Vigil after homeless man’s death

“Homeless people are dropping dead and nothing is being done about it. It’s a disgrace. That man died lonely, cold and shaking in a doorway and I just think it’s horrible. That shouldn’t happen to anybody. Nobody should be left on the streets to die like that.”

These are the words of homelessness campaigner Darren Bradley, speaking after he learned of another homeless death in Dublin at the weekend. The deceased, who was in his 30s and has been named as William, was found in the entrance to Starbucks on Westmoreland St on Sunday.

“I knew him. Not on a personal level, but I knew him because we would have given him food before, and sleeping bags and I’d talk to him,” said Darren.

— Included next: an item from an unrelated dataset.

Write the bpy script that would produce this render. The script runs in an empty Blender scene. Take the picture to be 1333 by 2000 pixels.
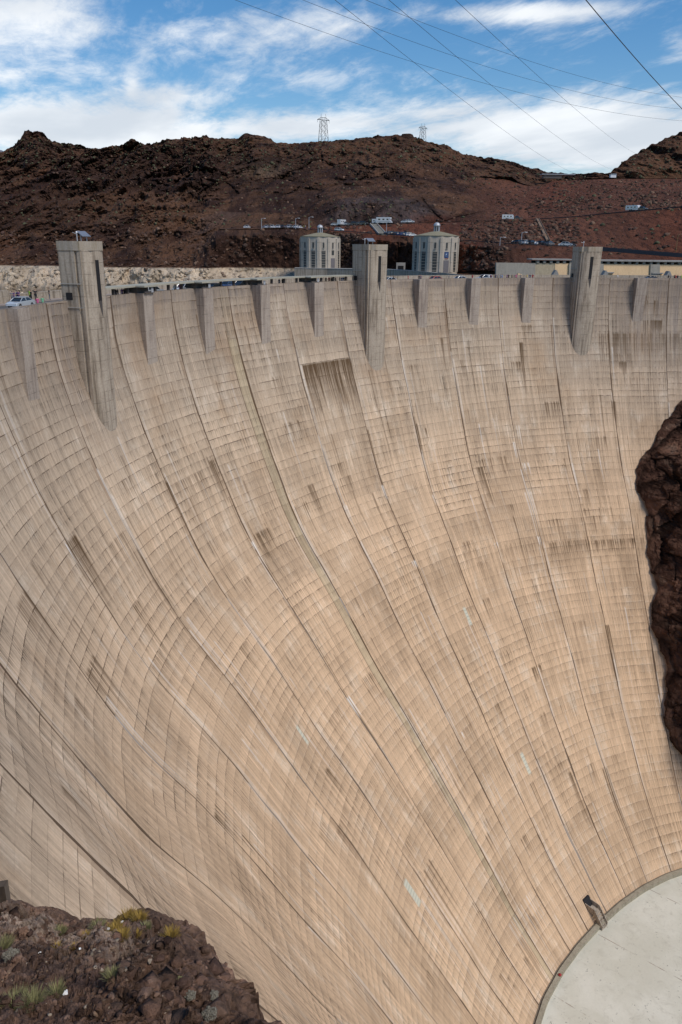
import bpy, bmesh, math, random
import numpy as np
from mathutils import Vector, Matrix
sc = bpy.context.scene
random.seed(7)
R = math.radians

# ------------------------------------------------------------------ camera
CAM = np.array([-121.52, -37.92, 7.97])
YAW, PITCH, ROLL, FPX = 1.1609, 0.33690, 0.0108, 1493.55
cy, sy, cp, sp = math.cos(YAW), math.sin(YAW), math.cos(PITCH), math.sin(PITCH)
FW = np.array([cy*cp, sy*cp, -sp]); RT0 = np.array([sy, -cy, 0.0]); UP0 = np.cross(RT0, FW)
RT = math.cos(ROLL)*RT0 + math.sin(ROLL)*UP0
UP = -math.sin(ROLL)*RT0 + math.cos(ROLL)*UP0
HF = np.array([cy, sy, 0.0])                       # horizontal forward
cd = bpy.data.cameras.new('camera'); cam = bpy.data.objects.new('camera', cd)
sc.collection.objects.link(cam); sc.camera = cam
cd.sensor_fit = 'VERTICAL'; cd.sensor_height = 36.0; cd.lens = 36.0*FPX/2000.0
cd.clip_start = 0.5; cd.clip_end = 20000
M = Matrix.Identity(4)
for i in range(3):
    M[i][0] = RT[i]; M[i][1] = UP[i]; M[i][2] = -FW[i]; M[i][3] = CAM[i]
cam.matrix_world = M

def ray(x, y):
    return FW + RT*(x-666.5)/FPX + UP*(1000.0-y)/FPX
def at(x, y, D):
    """world point seen at photo pixel x,y at horizontal distance D ahead"""
    v = ray(x, y); return CAM + v*(D/(v @ HF))
def atz(x, y, z):
    v = ray(x, y); return CAM + v*((z-CAM[2])/v[2])
def proj(P):
    v = np.asarray(P)-CAM; zc = v @ FW
    return np.array([666.5+FPX*(v@RT)/zc, 1000-FPX*(v@UP)/zc])

# ------------------------------------------------------------------ sky and sun
SUN_AZ = YAW - R(128); SUN_EL = R(52)               # direction towards the sun (math azimuth)
w = bpy.data.worlds.new('World'); sc.world = w; w.use_nodes = True
nt = w.node_tree; nt.nodes.clear()
def N(t, typ, **k):
    n = t.nodes.new(typ)
    for a, b in k.items(): setattr(n, a, b)
    return n
def mth(t, op, a, b=None, c=None, clamp=False):
    n = t.nodes.new('ShaderNodeMath'); n.operation = op; n.use_clamp = clamp
    for i, v in enumerate((a, b, c)):
        if v is None: continue
        if isinstance(v, (int, float)): n.inputs[i].default_value = v
        else: t.links.new(v, n.inputs[i])
    return n.outputs[0]
def mix(t, f, a, b, mode='MIX'):
    n = t.nodes.new('ShaderNodeMix'); n.data_type = 'RGBA'; n.blend_type = mode
    for s, v in ((n.inputs[0], f), (n.inputs[6], a), (n.inputs[7], b)):
        if isinstance(v, (int, float)): s.default_value = v
        elif isinstance(v, tuple): s.default_value = v if len(v) == 4 else (*v, 1)
        else: t.links.new(v, s)
    return n.outputs[2]
def ramp(t, v, lo, hi, a=0.0, b=1.0, smooth=True):
    n = t.nodes.new('ShaderNodeMapRange'); n.interpolation_type = 'SMOOTHSTEP' if smooth else 'LINEAR'
    n.inputs[1].default_value = lo; n.inputs[2].default_value = hi
    n.inputs[3].default_value = a; n.inputs[4].default_value = b
    t.links.new(v, n.inputs[0]); return n.outputs[0]
def noise(t, vec, scale=1.0, detail=4.0, rough=0.55, dist=0.0, dim='3D'):
    n = t.nodes.new('ShaderNodeTexNoise'); n.noise_dimensions = dim
    n.inputs['Scale'].default_value = scale; n.inputs['Detail'].default_value = detail
    n.inputs['Roughness'].default_value = rough; n.inputs['Distortion'].default_value = dist
    t.links.new(vec, n.inputs['Vector']); return n.outputs[0]
def comb(t, x, y, z=0.0):
    n = t.nodes.new('ShaderNodeCombineXYZ')
    for i, v in enumerate((x, y, z)):
        if isinstance(v, (int, float)): n.inputs[i].default_value = v
        else: t.links.new(v, n.inputs[i])
    return n.outputs[0]

sky = N(nt, 'ShaderNodeTexSky', sky_type='NISHITA', sun_disc=False)
sky.sun_elevation = SUN_EL; sky.sun_rotation = math.pi/2 - SUN_AZ
sky.altitude = 400; sky.air_density = 1.0; sky.dust_density = 0.6; sky.ozone_density = 2.0
tc = N(nt, 'ShaderNodeTexCoord'); sep = N(nt, 'ShaderNodeSeparateXYZ'); nt.links.new(tc.outputs['Generated'], sep.inputs[0])
az = mth(nt, 'ARCTAN2', sep.outputs[1], sep.outputs[0])
el = mth(nt, 'ARCSINE', sep.outputs[2])
zz = mth(nt, 'ADD', mth(nt, 'MAXIMUM', sep.outputs[2], 0.0), 0.10)
px = mth(nt, 'DIVIDE', sep.outputs[0], zz); py = mth(nt, 'DIVIDE', sep.outputs[1], zz)
pv = comb(nt, px, py, 0.0)
# wispy domain: rotate and stretch
mp = N(nt, 'ShaderNodeMapping'); nt.links.new(pv, mp.inputs[0])
mp.inputs['Rotation'].default_value = (0, 0, -YAW-0.5); mp.inputs['Scale'].default_value = (0.62, 0.36, 1)
n1 = noise(nt, mp.outputs[0], 3.2, 12, 0.64, 0.45)
n2 = noise(nt, mp.outputs[0], 12.0, 10, 0.68, 0.4)
def skydir(x, y):
    v = ray(x, y); v = v/np.linalg.norm(v); return math.atan2(v[1], v[0]), math.asin(v[2])
cov = None
CL = [ # x, y, half width px, half height px, weight
 (20, 60, 190, 110, .50), (90, 20, 140, 60, .20), (60, 250, 260, 55, .62), (330, 255, 260, 40, .60), (520, 75, 170, 50, .40), (470, 150, 60, 25, .30),
 (350, 190, 120, 28, .44), (258, 168, 16, 22, .42), (590, 250, 110, 28, .50), (1060, 245, 230, 60, .80), (900, 225, 120, 40, .30), (1230, 290, 220, 50, .68), (760, 255, 110, 22, .26),
 (1010, 25, 190, 24, .62), (1330, 85, 55, 35, .50), (640, 40, 110, 30, .25), (240, 60, 130, 40, .14), (1280, 200, 120, 40, .2), (630, 150, 60, 22, .18), (-500, 150, 350, 160, .35), (1900, 150, 380, 150, .35)]
for (x, y, hx, hy, wt) in CL:
    a0, e0 = skydir(x, y); a1, _ = skydir(x+hx, y); _, e1 = skydir(x, y-hy)
    da = mth(nt, 'DIVIDE', mth(nt, 'SUBTRACT', az, a0), abs(a1-a0)); de = mth(nt, 'DIVIDE', mth(nt, 'SUBTRACT', el, e0), abs(e1-e0))
    q = mth(nt, 'ADD', mth(nt, 'MULTIPLY', da, da), mth(nt, 'MULTIPLY', de, de))
    g = mth(nt, 'MULTIPLY', mth(nt, 'EXPONENT', mth(nt, 'MULTIPLY', q, -1.0)), wt)
    cov = g if cov is None else mth(nt, 'ADD', cov, g)
tot = mth(nt, 'ADD', mth(nt, 'ADD', mth(nt, 'MULTIPLY', cov, 0.75), mth(nt, 'MULTIPLY', n1, 1.15)), mth(nt, 'MULTIPLY', n2, 0.62))
cl = ramp(nt, tot, 0.90, 1.42)
cl = mth(nt, 'MULTIPLY', cl, 0.94)
n3 = noise(nt, mp.outputs[0], 2.3, 5, 0.5, 0.2)
ccol = mix(nt, ramp(nt, n3, 0.35, 0.7), (4.9, 5.3, 5.8), (7.2, 7.4, 7.6))
hs = N(nt, 'ShaderNodeHueSaturation'); hs.inputs['Saturation'].default_value = 1.36; hs.inputs['Value'].default_value = 0.84
nt.links.new(sky.outputs[0], hs.inputs['Color'])
skc = mix(nt, cl, hs.outputs[0], ccol)
bg = N(nt, 'ShaderNodeBackground'); bg.inputs[1].default_value = 0.115; nt.links.new(skc, bg.inputs[0])
wo = N(nt, 'ShaderNodeOutputWorld'); nt.links.new(bg.outputs[0], wo.inputs[0])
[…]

“He was a nice man, he’d say hello to you, but he didn’t talk very much and he kept himself to himself.”

Darren, whose parents also died on the streets of Dublin after becoming homeless a number of years ago, had been attending a sleep-out outside the Dáil that night and said he came across William’s body the next morning.

“We were having a sleep-out to raise awareness about homelessness and to let the Government know we want them to call a national homelessness emergency.

“Then someone came up to us and said a homeless person had died over on Westmoreland St.

“When Jonathan Corrie died the Government promised it would not happen again yet it is only early October and we have had tragic deaths in the homeless community already.”

The campaigner, who set up the community group March for the Homeless last year, has helped organise a candlelit vigil for tomorrow night at 8pm outside the Dáil to mark William’s death and the death of Alan Murphy, another homeless man in his 30s, who died on Dawson Lane two weeks ago.

Fr Christopher Derwin will say a few words at the vigil which will be followed by a protest.

Meanwhile, young people from Castleknock, Dublin, will form a “sleeping bag human chain” as a show of solidarity with homeless people on October 16.

The members of Localise have in association with the Peter McVerry Trust, raised more than €2,000 to buy sleeping bags for those sleeping rough in Dublin in the run up to Christmas.